On the other hand, a baseball is pretty small, but not tiny; if I imagine stacking baseballs together near a meter stick, I would say I can probably fit at least 10 of them, so I'll say that a baseball has a diameter of about 10 cm. So the cross-sectional area is
\[ \begin{aligned} A_{\rm baseball} \sim 4\pi (0.05\ {\rm m})^2 \approx 2.5 \times 10^{-2}\ {\rm m}^2. \end{aligned} \]
Some mental math: \( 4\pi \) is about 10, and I can decompose
\[ \begin{aligned} (0.05)^2 = (5 \times 10^{-2})^2 = 25 \times 10^{-4} \end{aligned} \]
which gives me the result above. I've rounded lots of things off very badly, so I don't really trust my accuracy to be much better than order of magnitude (i.e. a factor of 10), but since my initial estimates were probably order of magnitude accuracy at best, that's fine with me!
(Note: in class, many of you skipped straight to the area, simply estimating that \( A_{\rm human} / A_{\rm baseball} \) is less than 800 by imagining stacking baseballs in front of a person. I think this is a good shortcut, and leads to the same answer!)
Now I can compute the ratio of drag coefficients: if I ignore the \( C_D \), I find that
\[ \begin{aligned} \frac{c_{\rm baseball}}{c_{\rm human}} \approx \frac{\rho_{\rm water} A_{\rm baseball}}{\rho_{\rm air} A_{\rm human}} = 800 \frac{0.025}{1} \approx 20. \end{aligned} \]
Although I did lots of pretty rough approximations, I think I can safely conclude that the baseball in water has a larger \( c \).

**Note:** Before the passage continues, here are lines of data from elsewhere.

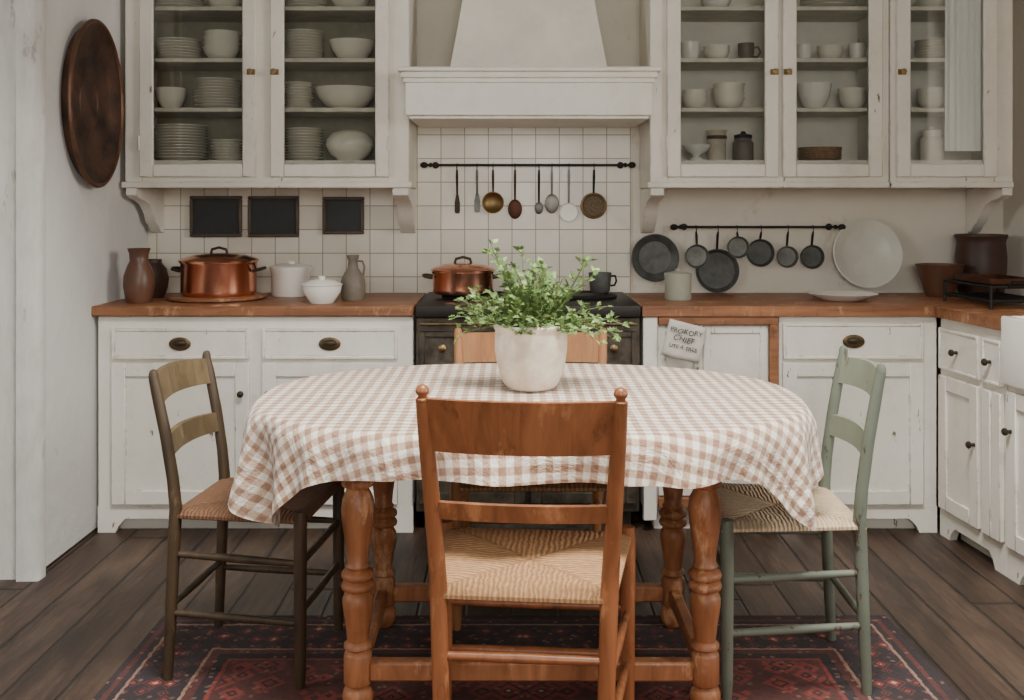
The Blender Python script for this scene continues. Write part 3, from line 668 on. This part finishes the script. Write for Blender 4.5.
# sign
t=thing('hanging_sign','tilted white paper sign with lettering hung beside the range','sign',(X(684,3.94),3.937,Z(341,3.94)))
t.rotation_euler=(0,math.radians(14),0)
b=NBM(); n=8; A=[]
for j in range(n+1):
    A.append([b.verts.new((-.076+.152*k/n,-.004*math.sin(k*.8+j*.5)-.003,-.072+.144*j/n)) for k in range(n+1)])
for p,q in zip(A,A[1:]):
    for k in range(n): b.faces.new([p[k],p[k+1],q[k+1],q[k]])
sh=obj('sheet',b,'sign',t,sharp=180); sh.modifiers.new('s','SOLIDIFY').thickness=.002
def text(s,size,parent,loc,rz=0,m='ink'):
    cu=bpy.data.curves.new('txt','FONT'); cu.body=s; cu.size=size; cu.align_x='CENTER'; cu.align_y='CENTER'; cu.extrude=.0004; cu.shear=.06; cu.offset=.0003
    o=bpy.data.objects.new('tmp',cu); COL.objects.link(o)
    dg=bpy.context.evaluated_depsgraph_get(); me=bpy.data.meshes.new_from_object(o.evaluated_get(dg)); bpy.data.objects.remove(o)
    rg=random.Random(len(s))
    ph=rg.uniform(0,6)
    for v in me.vertices: v.co.y+=.0024*math.sin(v.co.x*130+ph); v.co.x+=.0011*math.sin(v.co.y*160+v.co.x*60)
    me.materials.clear(); me.materials.append(M[m]); r=bpy.data.objects.new('lettering',me); COL.objects.link(r); r.parent=parent; r.location=loc; r.rotation_euler=(PI/2,rz,0); return r
text('PROKORY',.028,t,(-.002,-.0095,.036),-.05); text('CHIEF',.032,t,(-.004,-.0095,.006),.04); text('LITE A TILLS',.021,t,(0,-.0095,-.026),-.02)
b=NBM(); tube(b,[(-.05,.002,.07),(0,.004,.095),(.05,.002,.07)],.0015,6); obj('string',b,'ink',t)
# ------------------------------------------------------------------ table
TX,TY,TA,TB,TZ=.05,2.87,.757,.545,.76
SE=2/2.35
def se(th,a,bb):
    cc,ss=math.cos(th),math.sin(th)
    return Vector((a*math.copysign(abs(cc)**SE,cc),bb*math.copysign(abs(ss)**SE,ss)))
t=thing('dining_table','oval wooden dining table with turned legs under the checked cloth','table',(TX,TY,ZR))
b=NBM(); prism(b,[tuple(se(2*PI*k/80,TA-.012,TB-.012)) for k in range(80)],TZ-.006-ZR-.03,TZ-.006-ZR); obj('tabletop',b,'tablew',t)
lx,ly0,ly1=.446,2.57-TY,3.08-TY
b=NBM(); az0,az1=.625,TZ-.037-ZR
box(b,-lx,lx,ly0-.012,ly0+.012,az0,az1); box(b,-lx,lx,ly1-.012,ly1+.012,az0,az1); box(b,-lx-.012,-lx+.012,ly0,ly1,az0,az1); box(b,lx-.012,lx+.012,ly0,ly1,az0,az1); obj('apron',b,'tablew',t)
prof=[(0,0),(.026,0),(.036,.015),(.040,.035),(.036,.052),(.026,.060),(.034,.066),(.036,.07),(.036,.14),(.034,.145),(.026,.152),(.036,.160),(.036,.168),(.027,.176),(.032,.22),(.039,.265),(.040,.285),(.033,.298),(.027,.303),(.041,.310),(.043,.317),(.041,.324),(.028,.331),(.041,.338),(.043,.345),(.041,.352),(.028,.360),(.033,.368),(.027,.376),(.030,.41),(.040,.475),(.0435,.510),(.040,.540),(.031,.560),(.027,.566),(.041,.574),(.043,.582),(.041,.590),(.030,.597),(.036,.603),(.036,.61),(0,.61)]
for sx in (-1,1):
    for yy in (ly0,ly1):
        b=NBM(); lathe(b,prof,28,Matrix.Translation((sx*lx,yy,0))); box(b,sx*lx-.041,sx*lx+.041,yy-.041,yy+.041,.605,az1+.001,.004); obj('leg',b,'tablew',t,sharp=50)
for q in ((-lx,lx,ly0-.02,ly0+.02),(-lx,lx,ly1-.02,ly1+.02)):
    b=NBM(); box(b,q[0]+.03,q[1]-.03,q[2],q[3],.075,.125,.006); obj('stretcher',b,'tablew',t)
for sx in (-1,1):
    b=NBM(); box(b,sx*lx-.018,sx*lx+.018,ly0+.03,ly1-.03,.08,.12,.006); obj('stretcher',b,'tablew',t)
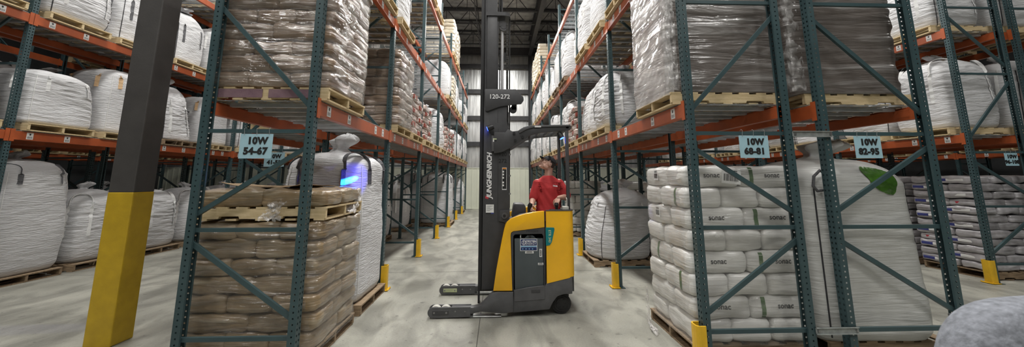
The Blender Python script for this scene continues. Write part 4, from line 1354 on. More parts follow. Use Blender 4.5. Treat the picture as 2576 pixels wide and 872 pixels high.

Now I can use the internet to find more accurate results: the diameter of a regulation MLB baseball is about 7.4 cm, so my estimate was actually pretty close! The cross-sectional area of a skydiver is closer to about \( 0.5 {\rm m}^2 \), since 1 meter wide is definitely a bad overestimate. If I include the fact that the drag coefficient \( C_D \) is about double for a human, I find the improved estimate
\[ \begin{aligned} \frac{c_{\rm baseball}}{c_{\rm human}} \approx 110. \end{aligned} \]
Using more accurate numbers really improves our estimate - but it doesn't change the qualitative answer, which is that \( c \) is larger for the baseball in this situation.
Next time, we'll get to apply our ODE knowledge to some real physics problems! Following the book, we will start by solving the case of linear drag, which is less practically interesting but easier to work with mathematically.